Extract, exactly, the lines from the line containing "Recreate this scene" to the line containing "COL = S.collection", with both lines included and any pictures left out.

** begin **

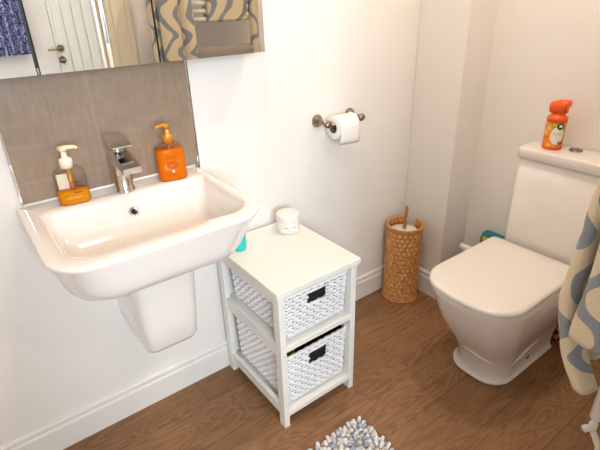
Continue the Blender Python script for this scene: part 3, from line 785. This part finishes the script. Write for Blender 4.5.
# moulded relief lines low on the pan
from mathutils.bvhtree import BVHTree
bv = BVHTree.FromPolygons([v.co + ORG[pan.name] for v in pan.data.vertices], [list(p.vertices) for p in pan.data.polygons])
def relief(keys, front):
    pts, rs = [], []
    n = (len(keys) - 1) * 6
    for i in range(n + 1):
        f = i / 6; k_ = min(int(f), len(keys) - 2); a_, b_ = Vector(keys[k_]), Vector(keys[k_ + 1]); q_ = a_.lerp(b_, f - k_)
        o_, d__ = (Vector((0.5, q_.x, q_.y)), Vector((1, 0, 0))) if front else (Vector((q_.x, -1.2, q_.y)), Vector((0, 1, 0)))
        h_ = bv.ray_cast(o_, d__)[0]
        pts.append(h_ + d__ * 0.0035); rs.append(0.002 + 0.0058 * math.sin(PI * min(1, max(0, 0.06 + 0.88 * i / n))) ** 0.6)
    return MB().tube(pts, rs, 10).build('relief_line', M['ceramic'], pan)
relief([(-0.625, 0.140), (-0.650, 0.142), (-0.675, 0.140), (-0.705, 0.128), (-0.735, 0.112)], True)
relief([(1.075, 0.085), (1.11, 0.100), (1.15, 0.116), (1.19, 0.124), (1.25, 0.127)], False)
m = MB(); m.lathe([(0.0, 0.004), (0.008, 0.004), (0.009, 0.0), (0.009, -0.003)], (0, 0, 0), 16); m.xform(Matrix.Translation((1.20, ty0 - 0.1125, 0.058)) @ Matrix.Rotation(PI / 2, 4, 'X')); q = m.build('fixing_cap', M['nickel'], pan); q['label'] = 'small metal fixing screw'
m = MB(); m.loft([dring(0.872, 1.315, ty0, .173, .09, .4075, .034), dring(0.866, 1.318, ty0, .176, .09, .411, .034), dring(0.866, 1.318, ty0, .176, .09, .418, .034), dring(0.870, 1.316, ty0, .173, .088, .4205, .034)]); m.build('seat', M['plastic'], to)
m = MB(); m.loft([dring(0.867, 1.318, ty0, .175, .088, .4225, .034), dring(0.860, 1.320, ty0, .179, .088, .4265, .034), dring(0.860, 1.320, ty0, .179, .088, .437, .034), dring(0.864, 1.318, ty0, .176, .086, .4425, .034), dring(0.872, 1.312, ty0, .166, .08, .4455, .032), dring(0.95, 1.28, ty0, .11, .07, .4475, .02)]); m.build('lid', M['plastic'], to)
for s_ in (-1, 1):
    MB().tube([(1.324, ty0 + s_ * 0.09 - 0.025, 0.420), (1.324, ty0 + s_ * 0.09 + 0.025, 0.420)], 0.008, 12).build('lid_hinge', M['chrome'], to)
cyc, chw = -0.672, 0.166
def cis(z, g, x0=1.340, rb=0.006): return rr(x0 + g, 1.4960, cyc - chw + g, cyc + chw - g, [rb, 0.022, 0.022, 0.006], z, 8)
m = MB(); m.loft([cis(0.400, 0.008), cis(0.404, 0.004), cis(0.41, 0.003), cis(0.786, 0.003)]); m.build('cistern', M['ceramic'], to)
m = MB(); m.loft([cis(0.787, 0.004, rb=0.05), cis(0.7885, -0.002, rb=0.05), cis(0.791, -0.004, rb=0.05), cis(0.821, -0.004, rb=0.05), cis(0.8245, -0.002, rb=0.05), cis(0.826, 0.003, rb=0.05)]); cl = m.build('cistern_lid', M['ceramic'], to)
m = MB(); m.lathe([(0.0235, 0.0), (0.0235, 0.0025), (0.0215, 0.004), (0.0, 0.0045)], (1.444, -0.668, 0.8265), 32); m.build('flush_button', M['nickel'], cl)

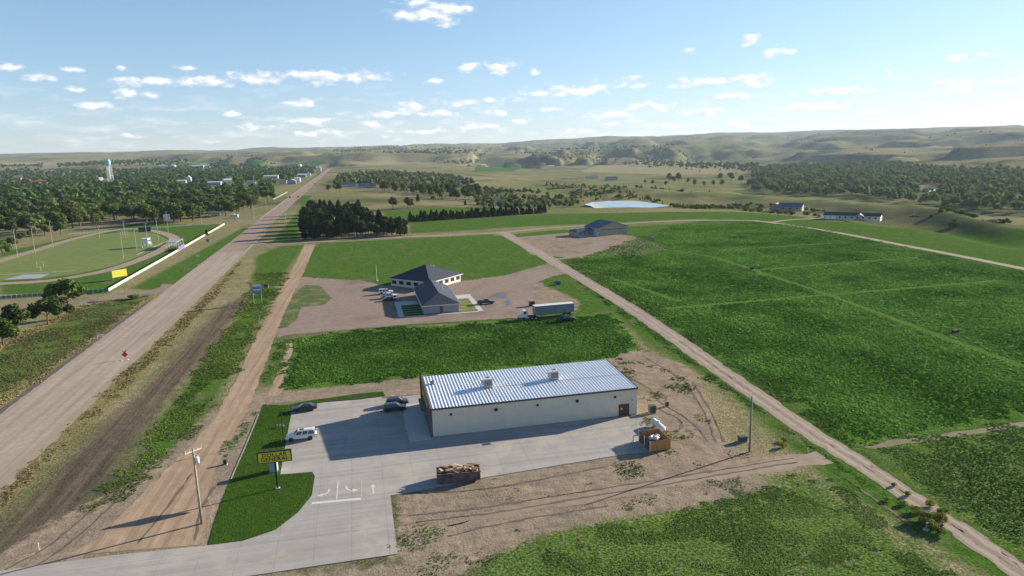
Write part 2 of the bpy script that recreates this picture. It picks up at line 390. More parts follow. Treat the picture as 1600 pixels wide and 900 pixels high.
Z_MOWN = [PL([(440,520),(478,386),(780,368),(860,360),(1060,350),(1190,330),(1300,346),(1640,366),(1640,960),(1300,760),(1220,690),(1120,600),(1010,540),(960,492),(600,512)]), PL([(470,437),(497,380),(770,366),(845,412),(715,438),(610,430)]), PL([(405,600),(432,530),(458,530),(430,610)]),
          PL([(205,450),(390,350),(372,380),(320,440),(240,455)]), PL([(0,460),(0,395),(210,350),(300,350),(345,350),(165,460)]),
          PL([(425,378),(470,325),(520,270),(545,262),(560,300),(470,300),(465,376)]), PL([(230,680),(320,560),(390,470),(400,400),(440,384),(476,383),(430,450),(380,550),(300,690),(200,760)]),
          PL([(640,365),(640,347),(850,335),(1190,328),(1200,340),(1060,343),(800,355)]), PL([(1240,345),(1400,348),(1600,365),(1640,415),(1400,372)]),
          PL([(600,350),(600,330),(700,322),(780,322),(800,336),(640,345)]), PL([(880,408),(905,402),(1300,640),(1345,700),(1290,690),(1200,640),(1120,580)])]
ALLEYS = [[P(1060,392), P(1120,402), P(1300,462), P(1600,572)], [P(900,492), P(1090,478), P(1270,462), P(1400,452), P(1560,438)], [P(1180,422), P(1430,402)], [P(1120,391), P(1300,380)], [P(885,410), P(1060,470)]]
near = (np.abs(GX) < 420) & (GY > 40) & (GY < 900)
nx_, ny_ = GX[near], GY[near]
def zone(polys):
    v = np.full(nx_.shape, -30.0)
    for p in polys: v = np.maximum(v, sdf(p, nx_, ny_))
    out = np.full(GX.shape, -30.0); out[near] = np.clip(v, -30, 30); return out
ZA = {'z_rough': zone(Z_CROP[2:] + Z_BANK), 'z_dirt': zone(Z_DIRT), 'z_soil': zone(Z_SOIL), 'z_dry': zone(Z_DRY), 'z_crop': zone(Z_CROP[:2]), 'z_mown': zone(Z_MOWN)}
al = np.full(nx_.shape, 1e9)
for a in ALLEYS: al = np.minimum(al, sdline(a, nx_, ny_))
aa = np.full(GX.shape, -30.0); aa[near] = np.clip(1.25 - al, -30, 5); ZA['z_alley'] = aa
gd = np.hypot(GX, GY); ga = np.arctan2(GX, GY)
# green irrigated fields far out beyond the town, and tan hay fields
FARG = [PT_([(255,261),(300,254),(490,252),(520,256),(470,261),(330,263)]), PT_([(745,233),(1000,224),(1000,227),(760,237)]), PT_([(740,268),(745,258),(800,254),(830,262),(800,268)])]
FARD = [PT_([(545,254),(600,247),(760,247),(760,252),(640,256),(560,258)]), PT_([(905,268),(940,257),(1080,256),(1180,266),(1190,271),(1040,273)]), PT_([(0,266),(0,254),(250,250),(250,258)])]
fg = np.full(GX.shape, -30.0)
for p in FARG: fg = np.maximum(fg, np.clip(sdf(p, GX, GY), -30, 30))
ZA['z_fargreen'] = fg
fd = np.full(GX.shape, -30.0)
for p in FARD: fd = np.maximum(fd, np.clip(sdf(p, GX, GY), -30, 30))
ZA['z_fartan'] = fd
nyl, nxl = GX.shape
idx = np.arange(nyl * nxl).reshape(nyl, nxl)
F = np.stack([idx[:-1, :-1], idx[:-1, 1:], idx[1:, 1:], idx[1:, :-1]], -1).reshape(-1, 4)

gm = bpy.data.materials.new('ground'); gm.use_nodes = True; nt = gm.node_tree; bs = nt.nodes['Principled BSDF']
bs.inputs['Roughness'].default_value = 1.0; bs.inputs['Specular IOR Level'].default_value = 0.0
pos = nn(nt, 'ShaderNodeNewGeometry').outputs['Position']
def attr(n):
    a = nn(nt, 'ShaderNodeAttribute'); a.attribute_name = n; return a.outputs['Fac']
nA = noise2(nt, pos, 0.55, 4, 0.65); nB = noise2(nt, pos, 0.09, 3, 0.6); nC = noise2(nt, pos, 2.6, 4, 0.75); nD = noise2(nt, pos, 0.012, 4, 0.6); nE = noise2(nt, pos, 0.0016, 5, 0.6)
# streaks along the plots (tyres, mower, drill rows)
mp = nn(nt, 'ShaderNodeMapping'); mp.vector_type = 'TEXTURE'; nt.links.new(pos, mp.inputs[0]); mp.inputs['Rotation'].default_value = (0, 0, math.radians(102.6))
st1 = noise2(nt, vmath(nt, 'MULTIPLY', mp.outputs[0], (0.03, 0.9, 1)), 1.0, 5, 0.65)
st2 = noise2(nt, vmath(nt, 'MULTIPLY', mp.outputs[0], (0.7, 0.05, 1)), 1.0, 5, 0.65)
def zmask(name, width=1.2, amp=3.0, n=None):
    v = math_(nt, 'ADD', attr(name), math_(nt, 'MULTIPLY', math_(nt, 'SUBTRACT', n if n is not None else nA, 0.5), amp))
    return maprange(nt, v, -width, width)
# prairie: tan and olive grasses in patches
pr = mixc(nt, maprange(nt, nD, 0.36, 0.64), (0.265, 0.230, 0.118, 1), (0.145, 0.185, 0.066, 1))
pr = mixc(nt, maprange(nt, nE, 0.40, 0.62), pr, mixc(nt, maprange(nt, nB, 0.3, 0.7), (0.32, 0.26, 0.155, 1), (0.215, 0.22, 0.10, 1)))
pr = mixc(nt, maprange(nt, nA, 0.35, 0.75, 0.0, 0.4), pr, (0.06, 0.065, 0.03, 1))
pr = mixc(nt, maprange(nt, noise2(nt, pos, 0.0045, 5, 0.65), 0.52, 0.66, 0.0, 0.65), pr, (0.045, 0.06, 0.028, 1))
c = pr
c = mixc(nt, math_(nt, 'MULTIPLY', zmask('z_fargreen', 2, 4), 0.9), c, (0.05, 0.135, 0.035, 1))
c = mixc(nt, math_(nt, 'MULTIPLY', zmask('z_fartan', 2, 8), 0.8), c, mixc(nt, st1, (0.34, 0.29, 0.165, 1), (0.26, 0.235, 0.12, 1)))
mown = mixc(nt, maprange(nt, nA, 0.3, 0.7), (0.046, 0.112, 0.016, 1), (0.092, 0.180, 0.030, 1))
mown = mixc(nt, maprange(nt, st1, 0.42, 0.70, 0, 0.6), mown, (0.115, 0.15, 0.042, 1))
mown = mixc(nt, maprange(nt, nC, 0.5, 0.7, 0, 0.5), mown, (0.030, 0.065, 0.010, 1))
mown = mixc(nt, maprange(nt, nB, 0.56, 0.74, 0, 0.6), mown, (0.15, 0.135, 0.07, 1))
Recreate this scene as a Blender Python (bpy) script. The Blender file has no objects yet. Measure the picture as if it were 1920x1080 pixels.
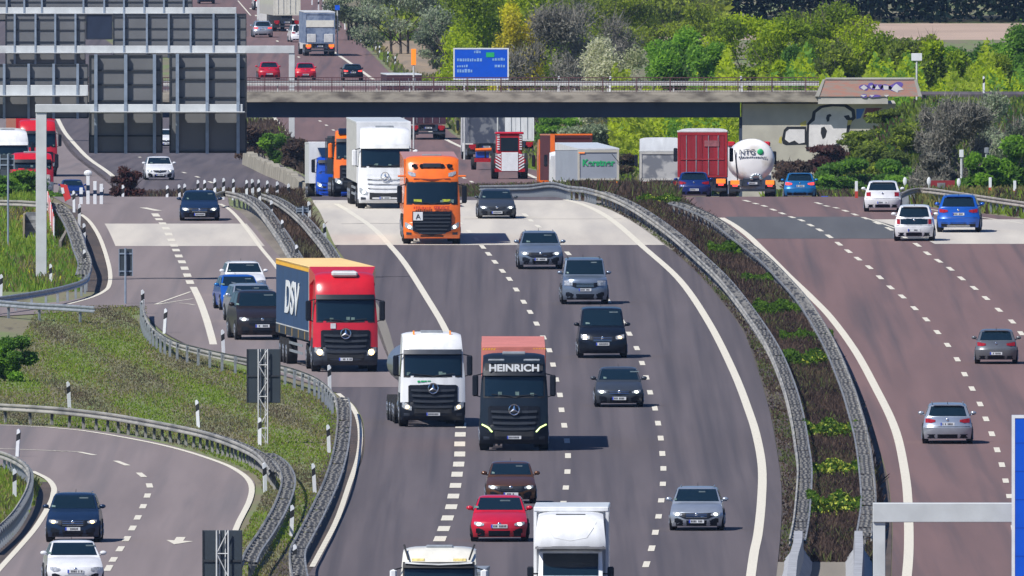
import bpy, math, random
import numpy as np
from mathutils import Vector
R = math.radians
random.seed(7)
S = bpy.context.scene
COL = S.collection

# ---------------------------------------------------------------- camera, sky, sun, exposure
FPX = 65000.0            # focal length in photo pixels (1920 wide)
A0 = 0.02446             # camera looks this far (radians) below the horizon
OY = 1500.0              # world origin lies 1500 m in front of the camera
CZ = 36.5                # camera height over the nearest carriageway
cam_d = bpy.data.cameras.new("camera")
cam = bpy.data.objects.new("camera", cam_d)
COL.objects.link(cam)
cam.location = (0, -OY, CZ)
cam.rotation_euler = (math.pi/2 - A0, 0, 0)
cam_d.sensor_width = 36.0
cam_d.lens = FPX/1920*36.0
cam_d.clip_start = 5.0
cam_d.clip_end = 40000.0
S.camera = cam

SUN_EL, SUN_AZ = 50.0, 48.0      # azimuth: degrees left of straight behind the camera
w = bpy.data.worlds.new("World"); S.world = w; w.use_nodes = True
nt = w.node_tree
sky = nt.nodes.new("ShaderNodeTexSky"); sky.sky_type = 'NISHITA'
sky.sun_disc = False
sky.sun_elevation = R(SUN_EL); sky.sun_rotation = R(180 + SUN_AZ)
sky.air_density = 1.0; sky.dust_density = 0.6; sky.ozone_density = 1.5
tint = nt.nodes.new("ShaderNodeMix"); tint.data_type = 'RGBA'; tint.blend_type = 'MULTIPLY'; tint.inputs[0].default_value = 1.0
tint.inputs[7].default_value = (0.52, 0.80, 1.30, 1)     # deep blue spring sky
nt.links.new(sky.outputs[0], tint.inputs[6]); nt.links.new(tint.outputs[2], nt.nodes["Background"].inputs[0])
nt.nodes["Background"].inputs[1].default_value = 0.055
sd = bpy.data.lights.new("sun", 'SUN'); sd.energy = 5.0; sd.angle = R(0.5); sd.color = (1.0, 0.965, 0.91)
so = bpy.data.objects.new("sun", sd); COL.objects.link(so)
sv = Vector((-math.cos(R(SUN_EL))*math.sin(R(SUN_AZ)), -math.cos(R(SUN_EL))*math.cos(R(SUN_AZ)), math.sin(R(SUN_EL))))
so.rotation_euler = sv.to_track_quat('Z', 'Y').to_euler()
so.location = (-60, -60, 120)
S.view_settings.view_transform = 'Standard'; S.view_settings.look = 'None'
S.view_settings.exposure = 0.26; S.view_settings.gamma = 1.0
S.view_settings.use_curve_mapping = False
S.cycles.max_bounces = 5; S.cycles.diffuse_bounces = 2; S.cycles.glossy_bounces = 3; S.cycles.volume_bounces = 0

# ---------------------------------------------------------------- road profile
def pchip(xs, ys):
    xs = np.array(xs, float); ys = np.array(ys, float)
    o = np.argsort(xs); xs = xs[o]; ys = ys[o]
    keep = np.concatenate([[True], np.diff(xs) > 1e-6]); xs = xs[keep]; ys = ys[keep]
    h = np.diff(xs); d = np.diff(ys)/h
    m = np.zeros(len(xs))
    if len(xs) == 2: m[:] = d[0]
    else:
        for i in range(1, len(xs)-1):
            if d[i-1]*d[i] > 0:
                w1 = 2*h[i]+h[i-1]; w2 = h[i]+2*h[i-1]
                m[i] = (w1+w2)/(w1/d[i-1]+w2/d[i])
        m[0] = d[0]; m[-1] = d[-1]
    def f(x):
        x = float(x)
        if x <= xs[0]: return float(ys[0]+m[0]*(x-xs[0]))
        if x >= xs[-1]: return float(ys[-1]+m[-1]*(x-xs[-1]))
        i = int(np.searchsorted(xs, x))-1; i = max(0, min(i, len(h)-1))
        t = (x-xs[i])/h[i]
        return float((2*t**3-3*t**2+1)*ys[i]+(t**3-2*t**2+t)*h[i]*m[i]+(-2*t**3+3*t**2)*ys[i+1]+(t**3-t**2)*h[i]*m[i+1])
    return f
# drop below the camera against distance from the camera
_D = pchip([850, 955, 1060, 1130, 1250, 1400, 1556, 1620, 1660, 1710, 1857, 1912, 2000, 2060, 2100, 2170, 2500, 2890, 3170, 3370, 3700, 14000],
           [35.8, 35.85, 36.0, 36.1, 36.7, 36.65, 36.35, 36.1, 36.35, 37.47, 40.71, 41.92, 43.84, 45.12, 45.85, 46.38, 50.6, 53.4, 54.6, 54.8, 55.0, 55.0])
ST = list(np.arange(850, 2200, 4.0))+list(np.arange(2202, 3700, 10.0))+[3800, 4200, 5000, 7000, 12000]
SD = [_D(s) for s in ST]
def D(Y): return float(np.interp(Y, ST, SD))
def G(Y): return CZ-D(Y)                  # ground height at distance Y from the camera
def pyof(Y, h=0.0): return 540+FPX*((D(Y)-h)/Y-A0)
def Yof(py, h=0.0, near=None):
    """distance at which height h over the ground is seen at photo row py"""
    a = A0+(py-540)/FPX
    if near is None: near = pyof(1660, h) <= py
    lo, hi = (850.0, 1660.0) if near else (2060.0, 3700.0)
    for _ in range(40):
        m = (lo+hi)/2
        if (D(m)-h)/m > a: lo = m
        else: hi = m
    return (lo+hi)/2
def W(px, py, h=0.0, near=None):
    Y = Yof(py, h, near); return ((px-960)*Y/FPX, Y)
def XY(px, Y): return ((px-960)*Y/FPX, Y)

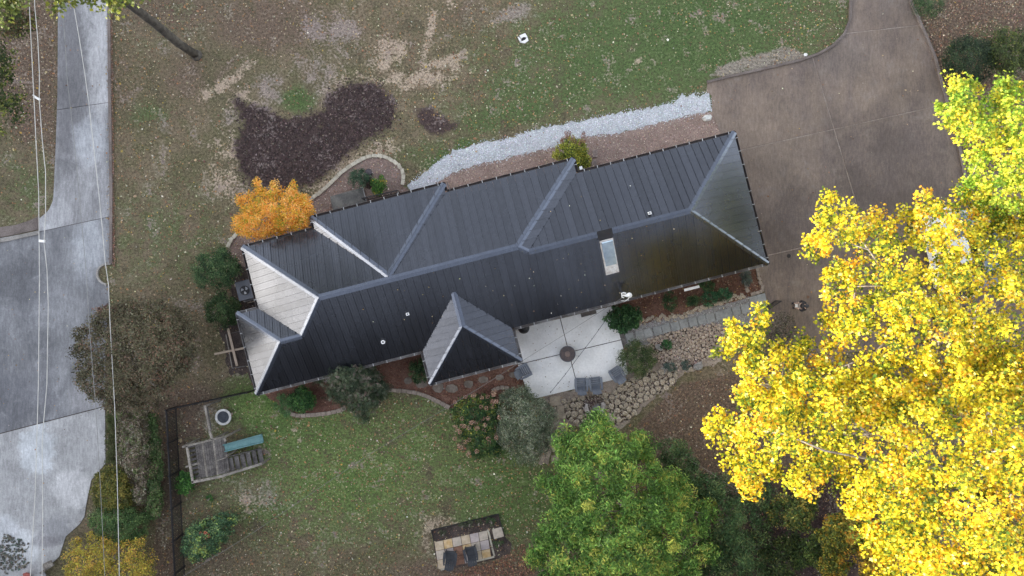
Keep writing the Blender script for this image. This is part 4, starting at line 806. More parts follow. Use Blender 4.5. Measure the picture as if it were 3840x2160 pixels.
O1 = [(876, 823), (900, 778), (890, 745), (935, 735), (950, 700), (966, 668), (985, 712), (1012, 705), (1030, 672), (1050, 715), (1075, 715), (1100, 670), (1112, 735), (1150, 740), (1168, 770), (1173, 800), (1158, 848), (1100, 862), (1058, 878), (1010, 880), (974, 893), (920, 885), (884, 868)]
tree("maple_tree", "small bright orange maple at the far left corner of the house", "tree", O1, 1.2, 4.6, (1030, 830), 340, 46, .09, 'narrow' if False else 'oval', ORG, .30, 110, .09, 9, .6, twigs=20, jitc=.12)
TL = [(0, 55), (40, 62), (80, 45), (110, 20), (150, 20), (170, 45), (205, 50), (215, 20), (270, 18), (300, 22), (330, -5), (380, 8), (420, 25), (480, 18), (520, -10), (620, -60), (600, -500), (-300, -500), (-300, 90)]
tree("tall_tree", "tall tree whose dark trunk crosses the top left lawn", "tree", TL, 13, 17, (738, 208), 260, 50, .15, 'maple', [(.10, .13, .03, 2), (.17, .20, .05, 3), (.28, .30, .06, 1.5), (.42, .42, .06, .7)], .6, 300, .27, 10, bark=BARKD, twigs=16, straight=True)
tree("left_edge_tree", "loose olive tree leaning in at the upper left edge", "tree", [(-200, 130), (10, 150), (35, 200), (30, 300), (70, 340), (110, 420), (60, 470), (-10, 520), (-200, 520)], 3.5, 7.5, (-40, 380), 110, 40, .14, 'oval', [(.04, .06, .02, 3), (.09, .11, .03, 2.5), (.2, .22, .05, .8)], .5, 160, .12, 7, bark=BARKD, twigs=12)
tree("left_edge_tree", "sparse reddish olive tree just inside the left edge below the wires' clamp", "tree", [(-200, 0), (60, 40), (150, 60), (100, 130), (40, 140), (-200, 160)], 3.5, 7.0, (-60, 60), 70, 34, .14, 'oval', [(.05, .06, .02, 3), (.12, .08, .04, 2), (.2, .22, .05, .5)], .5, 160, .12, 6, bark=BARKD, twigs=12)
MYR = [(.075, .065, .04, 2), (.13, .12, .068, 3), (.17, .145, .09, 2.6), (.22, .205, .13, 2.2), (.25, .16, .11, .9)]
M1 = [(348, 1190), (380, 1160), (447, 1142), (520, 1125), (600, 1130), (646, 1150), (700, 1190), (735, 1260), (730, 1340), (690, 1400), (650, 1450), (596, 1515), (500, 1540), (420, 1535), (370, 1510), (318, 1465), (275, 1416), (300, 1360), (263, 1320), (290, 1285), (278, 1240), (320, 1225)]
tree("crape_myrtle", "large brown and olive airy bush tree overhanging the concrete court", "tree", M1, 1.6, 5.4, (520, 1330), 520, 62, .10, 'oval', MYR, .42, 170, .08, 14, .8, jitc=.16, twigs=80, bark=BARK)
SHG = [(.025, .055, .024, 2), (.05, .10, .04, 3), (.09, .155, .06, 2.2), (.15, .22, .09, .9)]
def shrub(label, poly, z1, base, ncl, nlf, ls, kind, pal, rc=.3, edge=60, z0=.25, **kw):
    kw.setdefault('trunk', .04); kw.setdefault('limbs', 5); kw.setdefault('twigs', 6); nm = kw.pop('name', 'shrub'); ct = kw.pop('cat', 'shrub')
    return tree(nm, label, ct, poly, z0, z1, base, ncl, nlf, ls, kind, pal, rc, edge, **kw)
shrub("dark green rounded bush left of the house beside the orange maple", ell(812, 1015, 84, 78), 2.2, (825, 1020), 190, 46, .075, 'oval', SHG, .26)
shrub("dark green bush between the first bush and the porch corner, lower left", ell(838, 1165, 66, 62), 1.9, (850, 1160), 130, 46, .075, 'oval', [(.025, .05, .02, 2), (.05, .09, .035, 3), (.09, .14, .05, 2)], .26)
FEA = [(.035, .055, .03, 2), (.07, .10, .055, 3), (.12, .15, .085, 2.4), (.20, .22, .15, 1.4), (.26, .20, .17, .5)]
F1 = [(1160, 1400), (1200, 1380), (1215, 1345), (1250, 1340), (1265, 1310), (1290, 1325), (1330, 1320), (1380, 1330), (1415, 1350), (1400, 1390), (1450, 1430), (1455, 1470), (1420, 1500), (1395, 1540), (1370, 1575), (1330, 1570), (1300, 1520), (1240, 1490), (1215, 1450), (1180, 1430)]
shrub("tall feathery dark green bush overlapping the lower roof edge", F1, 3.9, (1330, 1440), 300, 26, .20, 'spray', FEA, .36, 110, z0=.8, trunk=.07, limbs=9, tilt=.8)
GRY = [(.08, .105, .065, 1.5), (.15, .185, .12, 3), (.25, .28, .18, 2.6), (.38, .40, .29, 1.4)]
F2 = [(1880, 1480), (1930, 1460), (1970, 1440), (1985, 1480), (2030, 1500), (2075, 1530), (2085, 1590), (2070, 1650), (2040, 1700), (1990, 1740), (1930, 1730), (1890, 1700), (1860, 1640), (1870, 1560)]
shrub("large grey green bush just below the white patio", F2, 3.2, (1960, 1580), 330, 52, .125, 'narrow', GRY, .34, 100, z0=.5, trunk=.06, limbs=9, tilt=.9)
HYG = [(.035, .075, .03, 2), (.06, .12, .04, 3), (.11, .17, .05, 2.4), (.24, .26, .05, .9)]
hy = [(1700, 1520), (1740, 1490), (1800, 1480), (1860, 1490), (1880, 1560), (1870, 1640), (1880, 1700), (1830, 1720), (1770, 1710), (1740, 1640), (1700, 1600)]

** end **

▶ Finished exercise:
Recreate this scene as a Blender Python (bpy) script. The Blender file has no objects yet. Measure the picture as if it were 1920x1080 pixels.
import bpy, math, random
import numpy as np
from mathutils import Vector
R = math.radians
random.seed(7)
S = bpy.context.scene
COL = S.collection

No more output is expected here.